En contra de lo que puedan pensar los acólitos del culto al dinero, los que piensan que Elon Musk, el «hombre más rico del mundo» (en papelitos) es un genio, Pérez no es un brillante estratega ni lo tiene todo planeado. Es un gestor aseado que ha acertado en ciertos puntos clave y que ha sabido cabalgar la ola espiritual del Madrid (un ente colectivo de mecanismos misteriosos); esto, por supuesto, lo coloca por encima del empresario o dirigente deportivo español medios, pero hay que admitir que no ese no es un listón excesivamente alto. Por supuesto, no existe ni atisbo de oposición: cuando surgió un think tank que amenazaba con provocarle algún apuro aunque fuera a nivel de discusión conceptual, le concedió una grada de animación y ahí acabó todo; grada que por supuesto es extraoficial y clandestina, para que quede siempre claro que puede desaparecer con una palabra del jefe. Por supuesto, es imposible obviar el affaire del estadio, un quiero y no puedo de 1.200 millones de euros que queda como un monumento a la horterada y la poca exigencia españolas, cuyo corolario ha sido el skybar, esa chapuza sideral (nunca mejor dicho) directamente achacable al club por querer ahorrarse cuatro cuartos.

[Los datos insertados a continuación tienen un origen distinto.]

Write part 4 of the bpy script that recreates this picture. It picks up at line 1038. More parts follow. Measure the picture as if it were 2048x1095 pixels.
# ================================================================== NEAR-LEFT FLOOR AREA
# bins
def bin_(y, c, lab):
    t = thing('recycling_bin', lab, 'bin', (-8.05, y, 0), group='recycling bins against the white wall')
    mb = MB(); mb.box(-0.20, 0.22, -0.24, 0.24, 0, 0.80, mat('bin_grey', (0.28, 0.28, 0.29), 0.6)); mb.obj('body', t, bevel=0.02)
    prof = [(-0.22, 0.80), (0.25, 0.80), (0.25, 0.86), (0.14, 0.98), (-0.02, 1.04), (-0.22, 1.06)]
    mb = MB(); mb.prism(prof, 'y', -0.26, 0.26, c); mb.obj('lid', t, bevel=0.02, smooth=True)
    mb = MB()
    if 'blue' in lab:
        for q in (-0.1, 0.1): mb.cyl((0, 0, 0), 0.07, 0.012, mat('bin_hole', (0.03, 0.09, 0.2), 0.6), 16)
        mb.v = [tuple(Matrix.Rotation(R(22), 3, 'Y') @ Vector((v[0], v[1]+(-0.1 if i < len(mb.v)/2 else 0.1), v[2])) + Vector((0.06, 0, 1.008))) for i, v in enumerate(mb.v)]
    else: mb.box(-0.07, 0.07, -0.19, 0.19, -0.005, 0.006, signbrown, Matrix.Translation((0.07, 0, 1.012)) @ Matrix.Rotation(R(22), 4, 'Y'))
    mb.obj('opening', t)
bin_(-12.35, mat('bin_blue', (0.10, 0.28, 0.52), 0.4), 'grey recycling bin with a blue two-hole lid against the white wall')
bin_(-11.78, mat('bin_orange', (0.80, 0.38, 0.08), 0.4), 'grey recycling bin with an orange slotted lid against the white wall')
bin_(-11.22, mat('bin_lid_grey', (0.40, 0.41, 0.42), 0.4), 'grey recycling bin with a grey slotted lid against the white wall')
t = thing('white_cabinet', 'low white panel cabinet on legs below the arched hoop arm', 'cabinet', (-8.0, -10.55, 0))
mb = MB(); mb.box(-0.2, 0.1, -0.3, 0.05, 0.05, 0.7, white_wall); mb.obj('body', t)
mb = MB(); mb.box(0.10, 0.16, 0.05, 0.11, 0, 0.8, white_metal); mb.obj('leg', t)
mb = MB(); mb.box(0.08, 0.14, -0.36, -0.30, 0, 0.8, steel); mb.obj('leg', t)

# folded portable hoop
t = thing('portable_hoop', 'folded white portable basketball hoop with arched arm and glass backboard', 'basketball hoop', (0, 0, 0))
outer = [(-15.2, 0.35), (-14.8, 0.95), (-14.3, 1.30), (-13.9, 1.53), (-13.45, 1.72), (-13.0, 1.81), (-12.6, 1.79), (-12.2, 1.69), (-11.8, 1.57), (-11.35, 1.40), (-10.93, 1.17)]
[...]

No, estimados lectores: el Madrid no va a abandonar la Liga, ni va a sacar al equipo de ningún partido, ni va a alinear Equipos B. Porque en el fondo jamás se convencerán realmente de que la Liga está adulterada, y pensarán ingenuamente que la semana siguiente todo estará bien, que esta vez sí les arbitrarán con justicia; como cuando yo jugaba en un equipo aficionado que quizá era el peor de la historia y cada semana pensábamos que podíamos ganar después de haber recibido otro 7-0; este infantilismo es inherente al fútbol. Porque si piensas que la competición es corrupta, que no vale, ¿por qué la validas jugándola semana tras semana? Las cartitas de protesta deben resultar sumamente hilarantes a los dirigentes que ven cómo a la jornada siguiente el abajofirmante vuelve a por más, al igual que el aficionado. ¿Alguien cree seriamente que gente que ha tenido cuatro o cinco décadas el fútbol como entretenimiento principal va a abandonar el hábito para, qué se yo, ponerse a leer?
En suma, todo seguirá exactamente igual para el Madrid, con el asidero de las victorias en Champions como eterna reivindicación, hasta que Flópor se sienta lo bastante seguro para lanzar su Superliga; lo malo es que puede morirse antes de completarla, como le pasó a Disney con el EPCOT, que fue concebido como «la ciudad del mañana». El aficionado es libre de seguir viendo la pantomima liguera o librarse de esa tiranía, pero de ningún modo debe engañarse con posibles rupturas que a día de hoy no son sino ficción.